# Given data:
"""
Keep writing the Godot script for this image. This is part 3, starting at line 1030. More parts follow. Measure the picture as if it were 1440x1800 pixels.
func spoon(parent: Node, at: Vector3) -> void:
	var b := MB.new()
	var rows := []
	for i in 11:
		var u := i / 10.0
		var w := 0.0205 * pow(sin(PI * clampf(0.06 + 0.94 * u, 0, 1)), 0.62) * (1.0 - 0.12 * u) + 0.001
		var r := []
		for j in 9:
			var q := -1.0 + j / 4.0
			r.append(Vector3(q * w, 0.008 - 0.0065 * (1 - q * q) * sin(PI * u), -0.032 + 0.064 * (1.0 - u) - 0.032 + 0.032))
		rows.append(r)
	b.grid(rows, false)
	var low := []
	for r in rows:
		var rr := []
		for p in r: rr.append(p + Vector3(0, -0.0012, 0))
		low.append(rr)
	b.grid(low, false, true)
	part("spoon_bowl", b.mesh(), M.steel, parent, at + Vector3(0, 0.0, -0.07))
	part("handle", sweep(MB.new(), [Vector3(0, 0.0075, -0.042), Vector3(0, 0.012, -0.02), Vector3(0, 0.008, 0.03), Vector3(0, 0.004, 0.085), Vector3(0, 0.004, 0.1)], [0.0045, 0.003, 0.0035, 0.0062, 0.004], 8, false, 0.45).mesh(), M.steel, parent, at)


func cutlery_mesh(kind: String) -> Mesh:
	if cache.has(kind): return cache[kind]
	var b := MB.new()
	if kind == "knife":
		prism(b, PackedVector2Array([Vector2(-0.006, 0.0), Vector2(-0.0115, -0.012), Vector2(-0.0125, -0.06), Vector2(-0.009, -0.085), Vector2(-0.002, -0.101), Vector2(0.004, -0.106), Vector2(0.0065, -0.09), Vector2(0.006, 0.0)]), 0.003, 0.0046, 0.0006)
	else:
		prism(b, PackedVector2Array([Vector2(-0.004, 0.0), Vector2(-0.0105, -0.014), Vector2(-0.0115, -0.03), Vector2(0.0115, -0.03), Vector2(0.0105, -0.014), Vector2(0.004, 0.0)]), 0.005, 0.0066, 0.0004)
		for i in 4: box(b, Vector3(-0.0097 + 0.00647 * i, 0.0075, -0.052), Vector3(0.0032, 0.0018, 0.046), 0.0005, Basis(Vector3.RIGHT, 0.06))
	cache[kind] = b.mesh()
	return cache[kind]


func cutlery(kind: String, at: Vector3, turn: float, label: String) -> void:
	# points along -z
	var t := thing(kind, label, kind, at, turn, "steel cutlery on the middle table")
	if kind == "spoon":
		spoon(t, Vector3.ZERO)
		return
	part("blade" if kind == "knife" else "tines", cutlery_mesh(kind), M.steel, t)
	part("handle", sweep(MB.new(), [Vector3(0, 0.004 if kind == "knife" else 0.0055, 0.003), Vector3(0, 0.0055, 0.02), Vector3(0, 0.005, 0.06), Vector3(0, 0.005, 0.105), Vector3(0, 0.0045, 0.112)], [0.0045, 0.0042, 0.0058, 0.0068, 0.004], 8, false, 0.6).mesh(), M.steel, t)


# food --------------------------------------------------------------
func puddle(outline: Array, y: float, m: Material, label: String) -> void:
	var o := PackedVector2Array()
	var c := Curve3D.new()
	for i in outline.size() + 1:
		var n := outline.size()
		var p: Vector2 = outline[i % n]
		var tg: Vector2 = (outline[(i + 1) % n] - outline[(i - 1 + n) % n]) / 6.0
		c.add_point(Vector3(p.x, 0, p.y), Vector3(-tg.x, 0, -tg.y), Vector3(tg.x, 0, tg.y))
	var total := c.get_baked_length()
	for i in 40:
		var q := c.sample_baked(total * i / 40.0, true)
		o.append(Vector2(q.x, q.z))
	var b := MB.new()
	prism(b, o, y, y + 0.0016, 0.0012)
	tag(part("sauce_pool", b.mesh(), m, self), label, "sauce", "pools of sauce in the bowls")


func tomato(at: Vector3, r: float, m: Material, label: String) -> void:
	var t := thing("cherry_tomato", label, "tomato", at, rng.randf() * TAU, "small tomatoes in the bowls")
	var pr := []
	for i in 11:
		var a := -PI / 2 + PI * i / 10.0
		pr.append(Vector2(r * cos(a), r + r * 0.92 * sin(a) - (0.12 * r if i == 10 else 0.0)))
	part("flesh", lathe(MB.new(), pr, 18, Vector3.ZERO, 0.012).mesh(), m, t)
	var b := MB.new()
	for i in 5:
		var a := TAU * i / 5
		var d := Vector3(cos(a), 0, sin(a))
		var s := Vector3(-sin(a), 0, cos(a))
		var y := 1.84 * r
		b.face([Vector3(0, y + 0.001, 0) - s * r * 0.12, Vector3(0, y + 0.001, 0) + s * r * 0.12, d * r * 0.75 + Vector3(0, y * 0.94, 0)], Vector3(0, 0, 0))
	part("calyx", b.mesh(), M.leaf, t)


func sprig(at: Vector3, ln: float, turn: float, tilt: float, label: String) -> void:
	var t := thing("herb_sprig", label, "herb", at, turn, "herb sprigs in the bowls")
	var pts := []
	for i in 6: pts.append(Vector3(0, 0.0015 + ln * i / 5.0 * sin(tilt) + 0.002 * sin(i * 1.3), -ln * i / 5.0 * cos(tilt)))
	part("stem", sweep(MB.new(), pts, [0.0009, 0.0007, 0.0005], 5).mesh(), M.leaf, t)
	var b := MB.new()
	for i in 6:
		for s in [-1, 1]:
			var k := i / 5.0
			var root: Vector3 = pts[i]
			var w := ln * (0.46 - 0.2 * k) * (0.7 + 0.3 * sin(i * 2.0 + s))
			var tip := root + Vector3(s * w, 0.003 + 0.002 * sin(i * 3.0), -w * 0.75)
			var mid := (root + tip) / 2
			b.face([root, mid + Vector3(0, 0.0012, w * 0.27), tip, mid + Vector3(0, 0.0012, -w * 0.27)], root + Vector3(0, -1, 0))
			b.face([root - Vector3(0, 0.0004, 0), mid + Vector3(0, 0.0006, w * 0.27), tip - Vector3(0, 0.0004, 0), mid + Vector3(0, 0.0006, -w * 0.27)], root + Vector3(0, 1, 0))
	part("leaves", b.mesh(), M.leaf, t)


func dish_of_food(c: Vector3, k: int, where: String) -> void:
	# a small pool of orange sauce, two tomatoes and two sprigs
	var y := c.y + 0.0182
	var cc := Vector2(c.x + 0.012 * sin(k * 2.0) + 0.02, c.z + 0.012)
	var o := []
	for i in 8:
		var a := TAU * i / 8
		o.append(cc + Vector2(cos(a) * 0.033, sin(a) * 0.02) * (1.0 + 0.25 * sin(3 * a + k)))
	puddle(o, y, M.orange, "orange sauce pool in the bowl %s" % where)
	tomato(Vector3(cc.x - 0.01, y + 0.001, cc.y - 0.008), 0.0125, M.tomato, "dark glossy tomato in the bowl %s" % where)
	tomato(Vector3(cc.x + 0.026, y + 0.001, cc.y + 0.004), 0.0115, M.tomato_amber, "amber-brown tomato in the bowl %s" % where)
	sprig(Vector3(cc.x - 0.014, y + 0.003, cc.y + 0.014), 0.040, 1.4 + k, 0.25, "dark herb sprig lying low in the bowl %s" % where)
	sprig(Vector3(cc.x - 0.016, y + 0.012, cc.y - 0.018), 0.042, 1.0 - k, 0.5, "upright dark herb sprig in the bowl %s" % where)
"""
# Job:
Every line of the material must be returned exactly as it appears.

# Reply:
Keep writing the Godot script for this image. This is part 3, starting at line 1030. More parts follow. Measure the picture as if it were 1440x1800 pixels.
func spoon(parent: Node, at: Vector3) -> void:
	var b := MB.new()
	var rows := []
	for i in 11:
		var u := i / 10.0
		var w := 0.0205 * pow(sin(PI * clampf(0.06 + 0.94 * u, 0, 1)), 0.62) * (1.0 - 0.12 * u) + 0.001
		var r := []
		for j in 9:
			var q := -1.0 + j / 4.0
			r.append(Vector3(q * w, 0.008 - 0.0065 * (1 - q * q) * sin(PI * u), -0.032 + 0.064 * (1.0 - u) - 0.032 + 0.032))
		rows.append(r)
	b.grid(rows, false)
	var low := []
	for r in rows:
		var rr := []
		for p in r: rr.append(p + Vector3(0, -0.0012, 0))
		low.append(rr)
	b.grid(low, false, true)
	part("spoon_bowl", b.mesh(), M.steel, parent, at + Vector3(0, 0.0, -0.07))
	part("handle", sweep(MB.new(), [Vector3(0, 0.0075, -0.042), Vector3(0, 0.012, -0.02), Vector3(0, 0.008, 0.03), Vector3(0, 0.004, 0.085), Vector3(0, 0.004, 0.1)], [0.0045, 0.003, 0.0035, 0.0062, 0.004], 8, false, 0.45).mesh(), M.steel, parent, at)


func cutlery_mesh(kind: String) -> Mesh:
	if cache.has(kind): return cache[kind]
	var b := MB.new()
	if kind == "knife":
		prism(b, PackedVector2Array([Vector2(-0.006, 0.0), Vector2(-0.0115, -0.012), Vector2(-0.0125, -0.06), Vector2(-0.009, -0.085), Vector2(-0.002, -0.101), Vector2(0.004, -0.106), Vector2(0.0065, -0.09), Vector2(0.006, 0.0)]), 0.003, 0.0046, 0.0006)
	else:
		prism(b, PackedVector2Array([Vector2(-0.004, 0.0), Vector2(-0.0105, -0.014), Vector2(-0.0115, -0.03), Vector2(0.0115, -0.03), Vector2(0.0105, -0.014), Vector2(0.004, 0.0)]), 0.005, 0.0066, 0.0004)
		for i in 4: box(b, Vector3(-0.0097 + 0.00647 * i, 0.0075, -0.052), Vector3(0.0032, 0.0018, 0.046), 0.0005, Basis(Vector3.RIGHT, 0.06))
	cache[kind] = b.mesh()
	return cache[kind]


func cutlery(kind: String, at: Vector3, turn: float, label: String) -> void:
	# points along -z
	var t := thing(kind, label, kind, at, turn, "steel cutlery on the middle table")
	if kind == "spoon":
		spoon(t, Vector3.ZERO)
		return
	part("blade" if kind == "knife" else "tines", cutlery_mesh(kind), M.steel, t)
	part("handle", sweep(MB.new(), [Vector3(0, 0.004 if kind == "knife" else 0.0055, 0.003), Vector3(0, 0.0055, 0.02), Vector3(0, 0.005, 0.06), Vector3(0, 0.005, 0.105), Vector3(0, 0.0045, 0.112)], [0.0045, 0.0042, 0.0058, 0.0068, 0.004], 8, false, 0.6).mesh(), M.steel, t)


# food --------------------------------------------------------------
func puddle(outline: Array, y: float, m: Material, label: String) -> void:
	var o := PackedVector2Array()
	var c := Curve3D.new()
	for i in outline.size() + 1:
		var n := outline.size()
		var p: Vector2 = outline[i % n]
		var tg: Vector2 = (outline[(i + 1) % n] - outline[(i - 1 + n) % n]) / 6.0
		c.add_point(Vector3(p.x, 0, p.y), Vector3(-tg.x, 0, -tg.y), Vector3(tg.x, 0, tg.y))
	var total := c.get_baked_length()
	for i in 40:
		var q := c.sample_baked(total * i / 40.0, true)
		o.append(Vector2(q.x, q.z))
	var b := MB.new()
	prism(b, o, y, y + 0.0016, 0.0012)
	tag(part("sauce_pool", b.mesh(), m, self), label, "sauce", "pools of sauce in the bowls")


func tomato(at: Vector3, r: float, m: Material, label: String) -> void:
	var t := thing("cherry_tomato", label, "tomato", at, rng.randf() * TAU, "small tomatoes in the bowls")
	var pr := []
	for i in 11:
		var a := -PI / 2 + PI * i / 10.0
		pr.append(Vector2(r * cos(a), r + r * 0.92 * sin(a) - (0.12 * r if i == 10 else 0.0)))
	part("flesh", lathe(MB.new(), pr, 18, Vector3.ZERO, 0.012).mesh(), m, t)
	var b := MB.new()
	for i in 5:
		var a := TAU * i / 5
		var d := Vector3(cos(a), 0, sin(a))
		var s := Vector3(-sin(a), 0, cos(a))
		var y := 1.84 * r
		b.face([Vector3(0, y + 0.001, 0) - s * r * 0.12, Vector3(0, y + 0.001, 0) + s * r * 0.12, d * r * 0.75 + Vector3(0, y * 0.94, 0)], Vector3(0, 0, 0))
	part("calyx", b.mesh(), M.leaf, t)


func sprig(at: Vector3, ln: float, turn: float, tilt: float, label: String) -> void:
	var t := thing("herb_sprig", label, "herb", at, turn, "herb sprigs in the bowls")
	var pts := []
	for i in 6: pts.append(Vector3(0, 0.0015 + ln * i / 5.0 * sin(tilt) + 0.002 * sin(i * 1.3), -ln * i / 5.0 * cos(tilt)))
	part("stem", sweep(MB.new(), pts, [0.0009, 0.0007, 0.0005], 5).mesh(), M.leaf, t)
	var b := MB.new()
	for i in 6:
		for s in [-1, 1]:
			var k := i / 5.0
			var root: Vector3 = pts[i]
			var w := ln * (0.46 - 0.2 * k) * (0.7 + 0.3 * sin(i * 2.0 + s))
			var tip := root + Vector3(s * w, 0.003 + 0.002 * sin(i * 3.0), -w * 0.75)
			var mid := (root + tip) / 2
			b.face([root, mid + Vector3(0, 0.0012, w * 0.27), tip, mid + Vector3(0, 0.0012, -w * 0.27)], root + Vector3(0, -1, 0))
			b.face([root - Vector3(0, 0.0004, 0), mid + Vector3(0, 0.0006, w * 0.27), tip - Vector3(0, 0.0004, 0), mid + Vector3(0, 0.0006, -w * 0.27)], root + Vector3(0, 1, 0))
	part("leaves", b.mesh(), M.leaf, t)


func dish_of_food(c: Vector3, k: int, where: String) -> void:
	# a small pool of orange sauce, two tomatoes and two sprigs
	var y := c.y + 0.0182
	var cc := Vector2(c.x + 0.012 * sin(k * 2.0) + 0.02, c.z + 0.012)
	var o := []
	for i in 8:
		var a := TAU * i / 8
		o.append(cc + Vector2(cos(a) * 0.033, sin(a) * 0.02) * (1.0 + 0.25 * sin(3 * a + k)))
	puddle(o, y, M.orange, "orange sauce pool in the bowl %s" % where)
	tomato(Vector3(cc.x - 0.01, y + 0.001, cc.y - 0.008), 0.0125, M.tomato, "dark glossy tomato in the bowl %s" % where)
	tomato(Vector3(cc.x + 0.026, y + 0.001, cc.y + 0.004), 0.0115, M.tomato_amber, "amber-brown tomato in the bowl %s" % where)
	sprig(Vector3(cc.x - 0.014, y + 0.003, cc.y + 0.014), 0.040, 1.4 + k, 0.25, "dark herb sprig lying low in the bowl %s" % where)
	sprig(Vector3(cc.x - 0.016, y + 0.012, cc.y - 0.018), 0.042, 1.0 - k, 0.5, "upright dark herb sprig in the bowl %s" % where)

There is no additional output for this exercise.